Captain Ed takes a detailed look at the New Orleans emergency plan and concludes it was a flawed plan and they failed to follow even the little that they had down. They must be wishing that that web site with the emergency plan had gone down with the hurricane since everyone can now see how inadequate their planning was and then see that they were apparently incapable of following the plans that they had in place. When it became apparent that Katrina was heading into the Gulf, didn't anyone take these plans down, dust them off, and look at how to implement them? Apparently, not.

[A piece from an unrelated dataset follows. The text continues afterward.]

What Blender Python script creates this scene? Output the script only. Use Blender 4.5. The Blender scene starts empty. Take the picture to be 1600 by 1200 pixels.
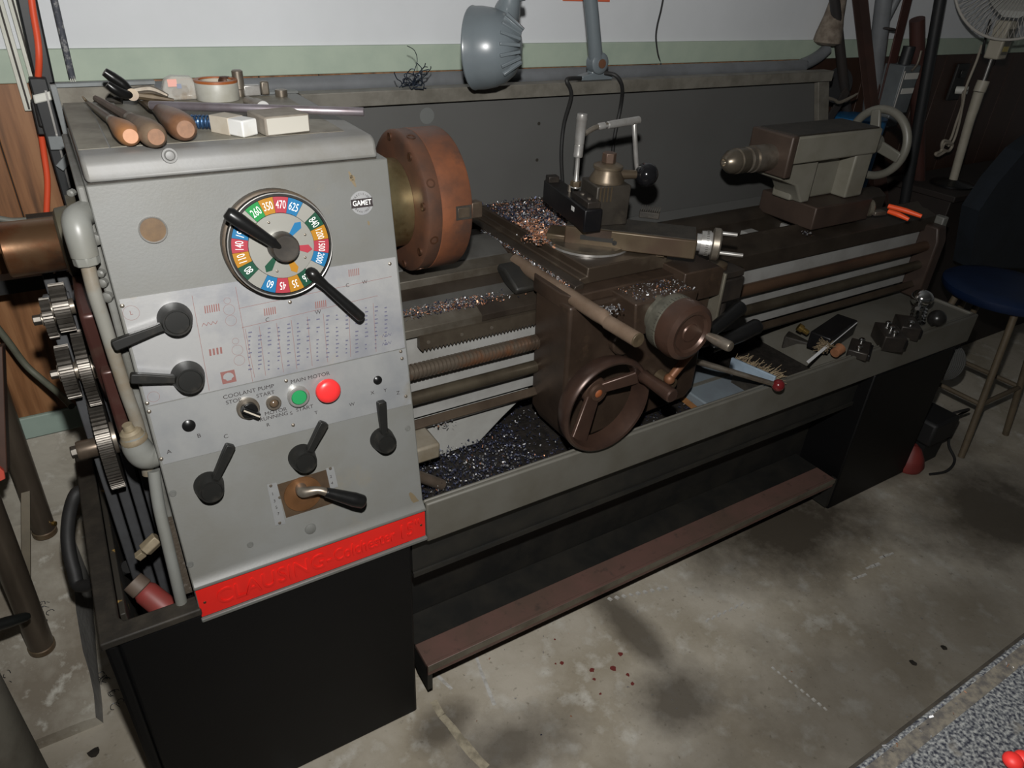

The plan assumes those resources would be available for use, and yet no one at the state level thought to ask for them until a day after the flood waters submerged them almost to their roofs. No one even thought to move them to higher ground before the storm hit New Orleans so that they could ferry people in and out of the city. Instead, after the levees broke on Tuesday morning, FEMA had to arrange for buses out of Houston to travel over damaged roads to get to the outskirts of New Orleans, which they did on Wednesday evening -- not a bad turnaround time considering the widespread road damage and travel hazards Katrina caused.

However, the plan does discuss, in rather generic and passive terms, how to plan evacuation into the response. The EOP section that deals with evacuation, Part III, states clearly that even a voluntary evacuation should initiate local transportation assets to assist in getting people out who cannot transport themselves.